Exercise brief: Print all the data, keeping every line exactly as it is.

Listed records:
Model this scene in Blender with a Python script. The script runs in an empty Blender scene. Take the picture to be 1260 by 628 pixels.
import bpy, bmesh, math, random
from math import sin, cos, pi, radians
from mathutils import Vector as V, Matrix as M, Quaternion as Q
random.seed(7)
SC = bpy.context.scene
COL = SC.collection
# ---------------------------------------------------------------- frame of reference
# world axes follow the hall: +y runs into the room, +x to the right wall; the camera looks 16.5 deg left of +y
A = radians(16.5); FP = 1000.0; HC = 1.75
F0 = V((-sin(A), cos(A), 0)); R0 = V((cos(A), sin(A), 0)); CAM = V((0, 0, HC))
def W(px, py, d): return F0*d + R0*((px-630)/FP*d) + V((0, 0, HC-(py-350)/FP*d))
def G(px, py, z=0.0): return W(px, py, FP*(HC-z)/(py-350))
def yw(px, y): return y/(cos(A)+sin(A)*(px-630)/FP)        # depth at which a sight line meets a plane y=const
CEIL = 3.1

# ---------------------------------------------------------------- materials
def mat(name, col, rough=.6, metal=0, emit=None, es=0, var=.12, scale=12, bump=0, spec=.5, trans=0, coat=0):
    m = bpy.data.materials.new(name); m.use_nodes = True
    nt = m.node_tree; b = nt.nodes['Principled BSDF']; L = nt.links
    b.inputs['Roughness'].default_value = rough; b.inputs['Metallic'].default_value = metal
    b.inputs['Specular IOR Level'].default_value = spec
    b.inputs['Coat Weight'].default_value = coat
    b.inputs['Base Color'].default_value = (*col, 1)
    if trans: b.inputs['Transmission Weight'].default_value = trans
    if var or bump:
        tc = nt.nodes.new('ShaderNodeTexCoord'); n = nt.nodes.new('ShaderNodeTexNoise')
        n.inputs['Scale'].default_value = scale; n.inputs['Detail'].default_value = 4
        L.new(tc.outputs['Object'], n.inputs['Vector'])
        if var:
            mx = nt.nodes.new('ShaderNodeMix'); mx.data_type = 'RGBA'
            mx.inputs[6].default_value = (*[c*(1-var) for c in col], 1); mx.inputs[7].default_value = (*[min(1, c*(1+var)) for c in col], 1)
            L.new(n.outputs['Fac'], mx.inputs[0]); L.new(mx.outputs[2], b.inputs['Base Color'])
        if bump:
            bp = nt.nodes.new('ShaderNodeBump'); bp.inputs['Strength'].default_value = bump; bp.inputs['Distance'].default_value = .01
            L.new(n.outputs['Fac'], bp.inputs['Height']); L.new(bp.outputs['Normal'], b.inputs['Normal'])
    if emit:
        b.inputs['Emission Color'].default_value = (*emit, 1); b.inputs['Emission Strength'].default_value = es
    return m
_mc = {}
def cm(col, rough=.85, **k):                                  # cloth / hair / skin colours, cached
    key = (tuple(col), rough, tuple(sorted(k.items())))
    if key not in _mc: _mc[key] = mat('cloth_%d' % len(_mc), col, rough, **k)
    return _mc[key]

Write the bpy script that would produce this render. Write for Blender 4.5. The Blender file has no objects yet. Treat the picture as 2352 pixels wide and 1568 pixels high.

Exercise result:
Model this scene in Blender with a Python script. The script runs in an empty Blender scene. Take the picture to be 1260 by 628 pixels.
import bpy, bmesh, math, random
from math import sin, cos, pi, radians
from mathutils import Vector as V, Matrix as M, Quaternion as Q
random.seed(7)
SC = bpy.context.scene
COL = SC.collection
# ---------------------------------------------------------------- frame of reference
# world axes follow the hall: +y runs into the room, +x to the right wall; the camera looks 16.5 deg left of +y
A = radians(16.5); FP = 1000.0; HC = 1.75
F0 = V((-sin(A), cos(A), 0)); R0 = V((cos(A), sin(A), 0)); CAM = V((0, 0, HC))
def W(px, py, d): return F0*d + R0*((px-630)/FP*d) + V((0, 0, HC-(py-350)/FP*d))
def G(px, py, z=0.0): return W(px, py, FP*(HC-z)/(py-350))
def yw(px, y): return y/(cos(A)+sin(A)*(px-630)/FP)        # depth at which a sight line meets a plane y=const
CEIL = 3.1

# ---------------------------------------------------------------- materials
def mat(name, col, rough=.6, metal=0, emit=None, es=0, var=.12, scale=12, bump=0, spec=.5, trans=0, coat=0):
    m = bpy.data.materials.new(name); m.use_nodes = True
    nt = m.node_tree; b = nt.nodes['Principled BSDF']; L = nt.links
    b.inputs['Roughness'].default_value = rough; b.inputs['Metallic'].default_value = metal
    b.inputs['Specular IOR Level'].default_value = spec
    b.inputs['Coat Weight'].default_value = coat
    b.inputs['Base Color'].default_value = (*col, 1)
    if trans: b.inputs['Transmission Weight'].default_value = trans
    if var or bump:
        tc = nt.nodes.new('ShaderNodeTexCoord'); n = nt.nodes.new('ShaderNodeTexNoise')
        n.inputs['Scale'].default_value = scale; n.inputs['Detail'].default_value = 4
        L.new(tc.outputs['Object'], n.inputs['Vector'])
        if var:
            mx = nt.nodes.new('ShaderNodeMix'); mx.data_type = 'RGBA'
            mx.inputs[6].default_value = (*[c*(1-var) for c in col], 1); mx.inputs[7].default_value = (*[min(1, c*(1+var)) for c in col], 1)
            L.new(n.outputs['Fac'], mx.inputs[0]); L.new(mx.outputs[2], b.inputs['Base Color'])
        if bump:
            bp = nt.nodes.new('ShaderNodeBump'); bp.inputs['Strength'].default_value = bump; bp.inputs['Distance'].default_value = .01
            L.new(n.outputs['Fac'], bp.inputs['Height']); L.new(bp.outputs['Normal'], b.inputs['Normal'])
    if emit:
        b.inputs['Emission Color'].default_value = (*emit, 1); b.inputs['Emission Strength'].default_value = es
    return m
_mc = {}
def cm(col, rough=.85, **k):                                  # cloth / hair / skin colours, cached
    key = (tuple(col), rough, tuple(sorted(k.items())))
    if key not in _mc: _mc[key] = mat('cloth_%d' % len(_mc), col, rough, **k)
    return _mc[key]

Write the bpy script that would produce this render. Write for Blender 4.5. The Blender file has no objects yet. Treat the picture as 2352 pixels wide and 1568 pixels high.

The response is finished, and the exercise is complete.